**PROBLEM:** Locate every line below that contains the word "picture" and copy it.

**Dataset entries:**
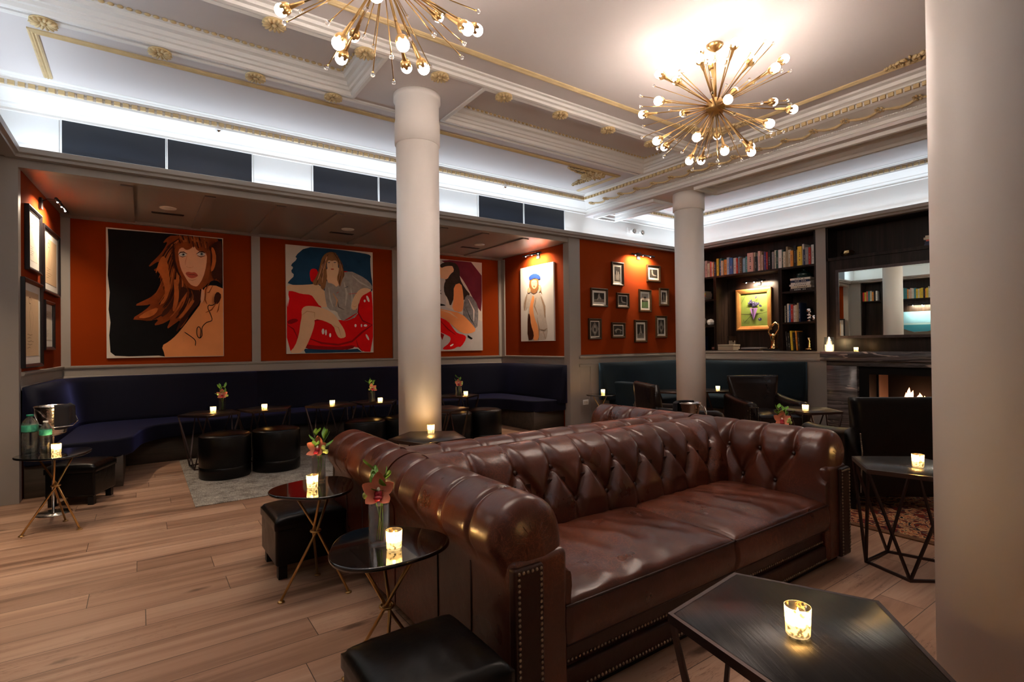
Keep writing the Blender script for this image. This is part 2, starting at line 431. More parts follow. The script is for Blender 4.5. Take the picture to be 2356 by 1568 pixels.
        if bevel:
            b = o.modifiers.new('bevel', 'BEVEL'); b.width = bevel; b.segments = seg; b.limit_method = 'ANGLE'; b.angle_limit = R(35)
            for p in me.polygons: p.use_smooth = True
            if seg > 1:
                wn = o.modifiers.new('wn', 'WEIGHTED_NORMAL'); wn.keep_sharp = False
        if subd:
            b = o.modifiers.new('subsurf', 'SUBSURF'); b.levels = subd; b.render_levels = subd
        return o

def place(o, loc=(0, 0, 0), rz=0):
    o.location = loc; o.rotation_euler = (0, 0, rz); return o
def tag(o, label, cat, group=None, kind=None):
    o['label'] = label; o['category'] = cat
    if group: o['group'] = group
    if kind: o['kind'] = kind
    return o
def thing(name, label, cat, loc=(0, 0, 0), rz=0, group=None):
    o = bpy.data.objects.new(name, None); COL.objects.link(o); o.empty_display_size = .1
    place(o, loc, rz); return tag(o, label, cat, group)
def struct(name, mb, m, **k):
    o = mb.build(name, m, **k); o['kind'] = 'structure'; return o
def dup(root, label, loc=None, rz=None, group=None):
    r = root.copy(); COL.objects.link(r)
    if loc is not None: r.location = loc
    if rz is not None: r.rotation_euler = (0, 0, rz)
    r['label'] = label
    if group: r['group'] = group
    def rec(src, dst):
        for ch in list(src.children):
            c = ch.copy(); COL.objects.link(c); c.parent = dst
            rec(ch, c)
    rec(root, r)
    return r
def light(name, kind, loc, energy, col, size=.05, rot=None, parent=None, spot=None, size_y=None):
    d = bpy.data.lights.new(name, kind); d.energy = energy; d.color = col
    if kind == 'AREA':
        d.size = size
        if size_y: d.shape = 'RECTANGLE'; d.size_y = size_y
    else: d.shadow_soft_size = size
    if spot: d.spot_size = spot; d.spot_blend = .6
    o = bpy.data.objects.new(name, d); COL.objects.link(o); o.location = loc
    if rot: o.rotation_euler = rot
    if parent is not None: o.parent = parent
    return o
# ================================================================== SETTING
W = M['white']; G = M['grey']
XR, YB = 8.1, 6.1
struct('floor', MB().box((-3.2, -2.8, -.1), (8.7, 8.3, 0)), M['floor'])
# niche
struct('wall_niche_back', MB().box((-1.1, 8.05, 0), (5.75, 8.2, 3.0)), M['felt'])
struct('wall_niche_left', MB().prism([(-1.0, 6.2), (-.855, 6.2), (-.755, 8.05), (-1.0, 8.05)], 0, 3.0), M['felt'])
struct('wall_niche_right', MB().box((5.45, 6.2, 0), (5.6, 8.05, 3.0)), M['felt'])
# niche ceiling with battens
mb = MB().box((-1.1, 6.16, 2.885), (5.6, 8.2, 2.97))
for x in (-.1, .6, 1.29, 1.95, 2.63, 3.33, 3.98, 4.68): mb.box((x - .05, 6.25, 2.865), (x + .05, 8.04, 2.89))
mb.box((-.86, 8.0, 2.85), (5.46, 8.06, 2.89))
struct('ceiling_niche', mb, mat('niche_ceiling_paint', (.26, .21, .19), .35))
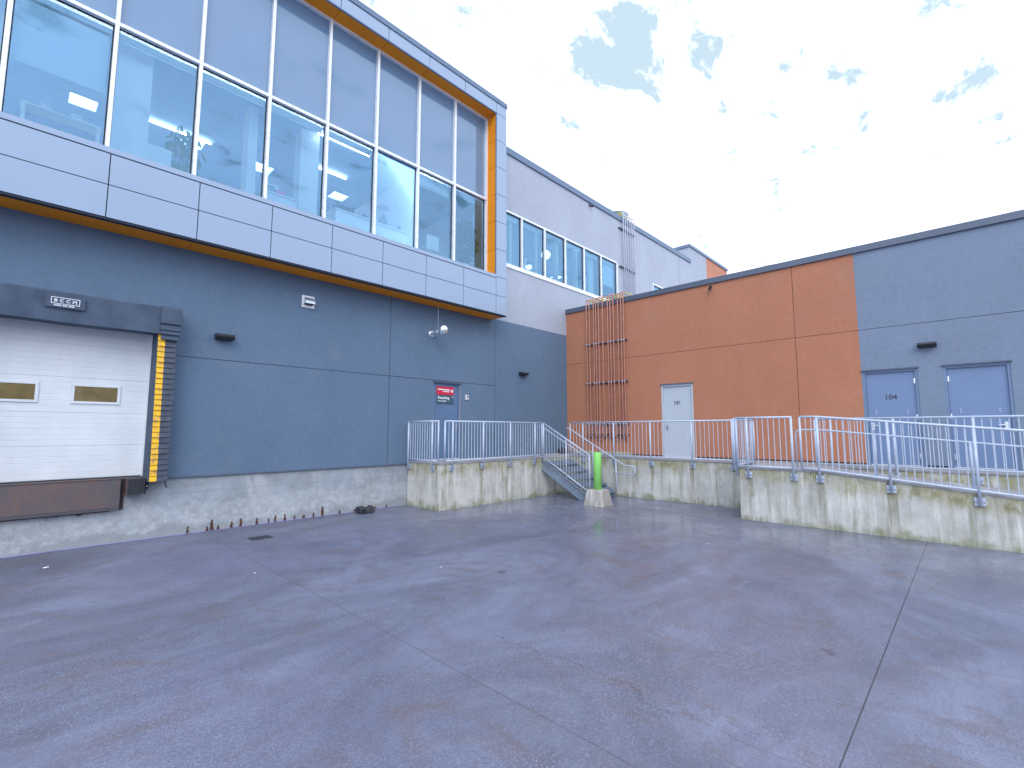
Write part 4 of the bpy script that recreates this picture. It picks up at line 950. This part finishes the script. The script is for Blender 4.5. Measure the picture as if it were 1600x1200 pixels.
plant((10.12, 11.95), 1.5, 'tall leafy plant in the last bay window by the orange jamb', 260)
plant((2.25, 12.6), 1.3, 'green plant behind the second bay window', 90)
t = thing('pendant_lamp', (14.0, 12.3, 9.1), 'white globe lamp hanging behind the strip window', 'lamp')
m = MB(); m.lathe([(.02, -.2), (.12, -.16), (.19, -.05), (.2, 0), (.17, .1), (.1, .17), (.02, .2)], (14.85, 12.3, 9.35)); m.build('globe', M['lampsoft'], t, smooth=True); MB().tube((14.85, 12.3, 9.55), (14.85, 12.3, 9.95), .006, 5).build('cord', M['gasket'], t)
m = MB(); m.box(17.35, 17.9, 12.5, 12.9, 7.3, 8.6); tag(m.build('filing_cabinet', M['in_white'], None, .01), 'white cabinet behind the strip window', 'cabinet')
m = MB(); m.prism([(13.1, 8.15), (13.28, 8.75), (13.34, 8.72), (13.2, 8.12)], 1, 12.0, 12.05); m.prism([(13.05, 7.3), (13.3, 7.3), (13.25, 8.15), (13.1, 8.15)], 1, 11.95, 12.1); tag(m.build('display_stand', M['in_white']), 'white slanted display stand behind the strip window', 'display')

# ============================================================ trees behind the yard (seen mirrored in the dock door windows)
def tree(x, y, h, r, label, seed):
    rn = random.Random(seed); t = thing('autumn_tree', (x, y, 0), label, 'tree', 'autumn trees behind the yard')
    m = MB(); m.tube((x, y, 0), (x + .1, y, h * .45), .22, 10, .13)
    for k in range(7):
        a_ = k * .9 + rn.random(); m.tube((x + .05, y, h * (.28 + .03 * k)), (x + math.cos(a_) * r * .6, y + math.sin(a_) * r * .6, h * (.5 + .05 * k)), .08, 6, .02)
    m.build('trunk', M['bark'], t)
    m = MB()
    for k in range(16):
        a_ = rn.random() * 6.28; rr = rn.random() * r * .7; leaves(m, (x + rr * math.cos(a_), y + rr * math.sin(a_), h * rn.uniform(.22, .9)), (r * .42, r * .42, r * .36), 420, .36, rn)
    m.build('crown', M['leaf'], t)
for i, (x, y, h, r) in enumerate(((-7.5, -20, 9, 3.6), (-3.4, -19, 9.5, 3.6), (.6, -21, 11, 3.9), (4.3, -19.5, 9, 3.6), (8.4, -21, 10.5, 3.8), (12.6, -23, 10, 3.6))):
    tree(x, y, h, r, ('golden tree farthest left behind the yard', 'golden tree second from left behind the yard', 'tallest golden tree behind the yard', 'low olive tree right of the tallest one', 'golden tree second from right behind the yard', 'golden tree farthest right behind the yard')[i], i)
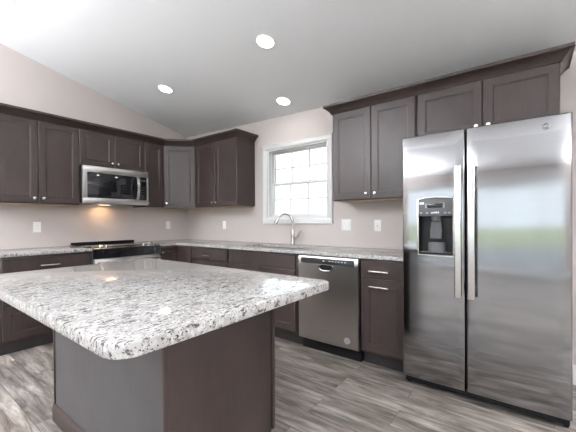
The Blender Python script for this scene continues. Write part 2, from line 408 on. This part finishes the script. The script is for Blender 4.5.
# diagonal corner cabinet
t = thing('corner_wall_cabinet', 'diagonal single-door dark wall cabinet in the room corner', 'cabinet', (0, 0, ZU0))
H = ZU1-ZU0
MB().prism([(-.001, -.001), (-.611, -.001), (-.611, -.305), (-.305, -.611), (-.001, -.611)], .004, H).build('cabinet_box', M_CAB, t)
MB().prism([(-.02, -.02), (-.59, -.02), (-.59, -.29), (-.29, -.59), (-.02, -.59)], 0, .004).build('underside', M_UNDER, t)
dl = math.hypot(.306, .306)
d = MB().panel(.012, dl-.012, .012, H-.016, 0, -.02).build('cabinet_door', M_CAB, t)
d.location = (-.611, -.305, 0); d.rotation_euler = (0, 0, -PI/4); knob(.048, .058, -.02, d)
VL1 = 1.444
t = upper('two-door dark wall cabinet between the corner and the window', VL1-.612, (0, -.612), EASTROT,
          [(.012, .414, .381), (.420, VL1-.612-.004, .452)])
VR0, VR2, VR4 = 2.778, 3.564, 4.476
t = upper('tall two-door dark wall cabinet right of the window', VR2-VR0, (0, -VR0), EASTROT,
          [(.004, .391, .352), (.397, VR2-VR0-.008, .436)])
t = upper('short two-door dark wall cabinet above the refrigerator', VR4-VR2-.002, (0, -VR2-.002), EASTROT,
          [(.012, .468, .432), (.474, VR4-VR2-.006, .510)], z0=1.832)

CP = [(0, 2.226), (.006, 2.226), (.010, 2.232), (.013, 2.240), (.024, 2.252), (.040, 2.270), (.055, 2.281), (.060, 2.284), (.067, 2.286), (.067, 2.308), (0, 2.308)]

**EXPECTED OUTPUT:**
Keep writing the Blender script for this image. This is part 2, starting at line 431. More parts follow. The script is for Blender 4.5. Take the picture to be 2356 by 1568 pixels.
Write part 4 of the bpy script that recreates this picture. It picks up at line 950. This part finishes the script. The script is for Blender 4.5. Measure the picture as if it were 1600x1200 pixels.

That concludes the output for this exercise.